Would you copy out the whole listing exactly as given?

**** Data segment ****

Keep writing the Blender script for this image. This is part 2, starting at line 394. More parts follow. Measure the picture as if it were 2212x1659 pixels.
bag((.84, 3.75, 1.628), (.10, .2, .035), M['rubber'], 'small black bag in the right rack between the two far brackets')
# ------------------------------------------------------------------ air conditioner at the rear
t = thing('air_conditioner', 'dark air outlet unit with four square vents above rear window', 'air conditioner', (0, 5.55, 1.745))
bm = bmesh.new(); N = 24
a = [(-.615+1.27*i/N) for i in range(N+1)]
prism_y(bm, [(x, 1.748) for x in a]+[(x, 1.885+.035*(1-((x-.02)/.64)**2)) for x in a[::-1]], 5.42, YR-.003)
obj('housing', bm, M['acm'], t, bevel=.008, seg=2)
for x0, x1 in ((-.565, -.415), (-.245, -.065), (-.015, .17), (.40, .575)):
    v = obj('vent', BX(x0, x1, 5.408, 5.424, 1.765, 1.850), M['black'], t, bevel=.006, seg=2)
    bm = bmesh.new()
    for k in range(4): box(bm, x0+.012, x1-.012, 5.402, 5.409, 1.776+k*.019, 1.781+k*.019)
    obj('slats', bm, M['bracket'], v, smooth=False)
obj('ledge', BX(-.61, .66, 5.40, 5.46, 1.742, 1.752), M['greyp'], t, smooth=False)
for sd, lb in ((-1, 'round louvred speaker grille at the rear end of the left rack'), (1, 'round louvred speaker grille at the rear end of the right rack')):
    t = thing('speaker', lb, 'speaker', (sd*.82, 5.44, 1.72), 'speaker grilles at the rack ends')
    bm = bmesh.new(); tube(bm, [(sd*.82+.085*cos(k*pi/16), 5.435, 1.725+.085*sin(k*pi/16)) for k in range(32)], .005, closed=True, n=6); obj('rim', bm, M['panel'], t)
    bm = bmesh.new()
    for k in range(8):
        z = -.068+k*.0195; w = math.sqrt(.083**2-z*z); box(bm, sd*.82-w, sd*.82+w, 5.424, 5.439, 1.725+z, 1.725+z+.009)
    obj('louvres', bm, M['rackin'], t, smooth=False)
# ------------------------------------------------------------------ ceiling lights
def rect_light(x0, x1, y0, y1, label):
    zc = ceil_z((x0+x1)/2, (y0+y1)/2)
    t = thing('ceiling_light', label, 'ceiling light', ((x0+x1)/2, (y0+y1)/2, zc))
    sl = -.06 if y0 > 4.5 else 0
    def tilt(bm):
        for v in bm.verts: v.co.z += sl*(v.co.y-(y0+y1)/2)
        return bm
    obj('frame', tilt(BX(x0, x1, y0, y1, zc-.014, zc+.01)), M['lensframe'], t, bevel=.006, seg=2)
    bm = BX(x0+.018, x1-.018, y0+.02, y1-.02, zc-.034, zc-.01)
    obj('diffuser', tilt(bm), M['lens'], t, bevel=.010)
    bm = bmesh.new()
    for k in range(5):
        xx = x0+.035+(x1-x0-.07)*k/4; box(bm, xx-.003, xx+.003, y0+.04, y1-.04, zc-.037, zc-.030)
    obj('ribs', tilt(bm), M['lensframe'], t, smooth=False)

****

**Solution to the exercise**
Keep writing the Blender script for this image. This is part 2, starting at line 394. More parts follow. Measure the picture as if it were 2212x1659 pixels.
bag((.84, 3.75, 1.628), (.10, .2, .035), M['rubber'], 'small black bag in the right rack between the two far brackets')
# ------------------------------------------------------------------ air conditioner at the rear
t = thing('air_conditioner', 'dark air outlet unit with four square vents above rear window', 'air conditioner', (0, 5.55, 1.745))
bm = bmesh.new(); N = 24
a = [(-.615+1.27*i/N) for i in range(N+1)]
prism_y(bm, [(x, 1.748) for x in a]+[(x, 1.885+.035*(1-((x-.02)/.64)**2)) for x in a[::-1]], 5.42, YR-.003)
obj('housing', bm, M['acm'], t, bevel=.008, seg=2)
for x0, x1 in ((-.565, -.415), (-.245, -.065), (-.015, .17), (.40, .575)):
    v = obj('vent', BX(x0, x1, 5.408, 5.424, 1.765, 1.850), M['black'], t, bevel=.006, seg=2)
    bm = bmesh.new()
    for k in range(4): box(bm, x0+.012, x1-.012, 5.402, 5.409, 1.776+k*.019, 1.781+k*.019)
    obj('slats', bm, M['bracket'], v, smooth=False)
obj('ledge', BX(-.61, .66, 5.40, 5.46, 1.742, 1.752), M['greyp'], t, smooth=False)
for sd, lb in ((-1, 'round louvred speaker grille at the rear end of the left rack'), (1, 'round louvred speaker grille at the rear end of the right rack')):
    t = thing('speaker', lb, 'speaker', (sd*.82, 5.44, 1.72), 'speaker grilles at the rack ends')
    bm = bmesh.new(); tube(bm, [(sd*.82+.085*cos(k*pi/16), 5.435, 1.725+.085*sin(k*pi/16)) for k in range(32)], .005, closed=True, n=6); obj('rim', bm, M['panel'], t)
    bm = bmesh.new()
    for k in range(8):
        z = -.068+k*.0195; w = math.sqrt(.083**2-z*z); box(bm, sd*.82-w, sd*.82+w, 5.424, 5.439, 1.725+z, 1.725+z+.009)
    obj('louvres', bm, M['rackin'], t, smooth=False)
# ------------------------------------------------------------------ ceiling lights
def rect_light(x0, x1, y0, y1, label):
    zc = ceil_z((x0+x1)/2, (y0+y1)/2)
    t = thing('ceiling_light', label, 'ceiling light', ((x0+x1)/2, (y0+y1)/2, zc))
    sl = -.06 if y0 > 4.5 else 0
    def tilt(bm):
        for v in bm.verts: v.co.z += sl*(v.co.y-(y0+y1)/2)
        return bm
    obj('frame', tilt(BX(x0, x1, y0, y1, zc-.014, zc+.01)), M['lensframe'], t, bevel=.006, seg=2)
    bm = BX(x0+.018, x1-.018, y0+.02, y1-.02, zc-.034, zc-.01)
    obj('diffuser', tilt(bm), M['lens'], t, bevel=.010)
    bm = bmesh.new()
    for k in range(5):
        xx = x0+.035+(x1-x0-.07)*k/4; box(bm, xx-.003, xx+.003, y0+.04, y1-.04, zc-.037, zc-.030)
    obj('ribs', tilt(bm), M['lensframe'], t, smooth=False)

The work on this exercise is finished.